Friday, March 25, 2011

You want one, don't you?

Newborn babies are contagious. That is a scientific fact, trust me. I've been around enough pregnant women to know. I've already mentioned that I am the second of nine kids and although I was not one to play with Barbies and dolls very often, whenever I got a hankering to play with the dollhouse with my sisters, the scenario ran as follows: The mommy Barbie already has 2 or 3 kids (depending on how many dolls we could find) and then suddenly, she begins acting...strange. Craving pickles and peanut butter, unpredictable mood swings, forgetfulness, the works. At first the kids wonder, but soon they catch on--mommy must be pregnant, again.

I am not a mother, but out of necessity, I became sort of an expert in baby care at a very early age. I could fix a perfect bottle by age 7 and I knew just how to check the temp on my little wrist. All of my siblings were baby food connoisseurs--we had so many jars of it around, sometimes we would eat the good ones for snack. Smashed peaches and bananas are actually quite tasty. And the diapers. Cloth diapers. Cloth diapers fastened with diaper pins. Picture an elementary school kid folding and pinning a diaper on a squirming baby. And I don't recall ever poking any of my little siblings. Of course cloth diapers must be rinsed and soaked before (thankfully) sent off to diaper service for the final sterilization. I was volunteering in the church nursery and babysitting other people's infants and toddlers by the time I was 10. Singing babies to sleep? Check. Settling crying babies in the middle of the night? Check. Feeding, dressing, packing a baby bag just right? Check. When I was a teen, one of my little sisters would scream at the top of her lungs whenever we took her to nursery so those of us older kids would alternate bringing her to Sunday School with us. You can imagine the looks I got from strangers as I sat there burping a baby. It was the same in college with my baby brother. And the same just after I graduated from college with my baby sister.

Do I resent any of my child care experience? Not at all! I love children. But, I do know just how much work a child can be. While my high school friends gushed over wanting 12 kids I couldn't help but shake my head. Girls, you know not what you ask for. I volunteer in my church nursery and whenever diaper changing time rolls around, whomever happens to be volunteering with me says "Well, you're getting some good experience!" I have to laugh. Recently, as everyone stands around admiring the latest newborn, the question inevitably pops up. Some variation of "Doesn't this make you want one?" No, no it doesn't. People always look a bit surprised at my reply, probably because it comes with no hesitation or blushing smile. Please don't think me strange or abnormal or somehow less of a woman.

Someday, I would like to have children of my own. However, I am in no particular hurry. You see, I need time to be me. I went off to school at 17, graduated four years later, came home to a house with small children, work part-time, moved out with two of my sisters and went back to school. I just bought my first car two weeks ago. I have never made more than $800 dollars a month. I don't know what it's like to be truly independent. Please people, let me get a job as a nurse, live where I want to, learn to kickbox because I want to, go to art galleries, and plays and concerts, travel around, make new friends, sleep in on Saturdays, pierce my ears a third time and update my tattoo, meet a great guy, fall in love, get married, and enjoy couplehood. Then I'll have the baby others are so eager to wish upon me.

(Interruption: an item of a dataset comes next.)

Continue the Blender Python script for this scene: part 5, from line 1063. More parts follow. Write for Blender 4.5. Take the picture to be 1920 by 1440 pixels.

In case you're wondering, I don't want nine kids. I know myself and three is a good number. I'd love for one of my future children to be a little boy or girl I adopt. The decision to bring another human being into this world is huge and I don't want to approach the idea with rose colored lenses. Too many people have children and cannot--or will not--care for them properly. Babies are not toys or accessories or pets or worthless objects. They are helpless people who rely on responsible adults to provide them with love and care. At 25, I feel like my life as a real adult is just beginning. I am doing the kids I will someday have a big favor by getting my act together first.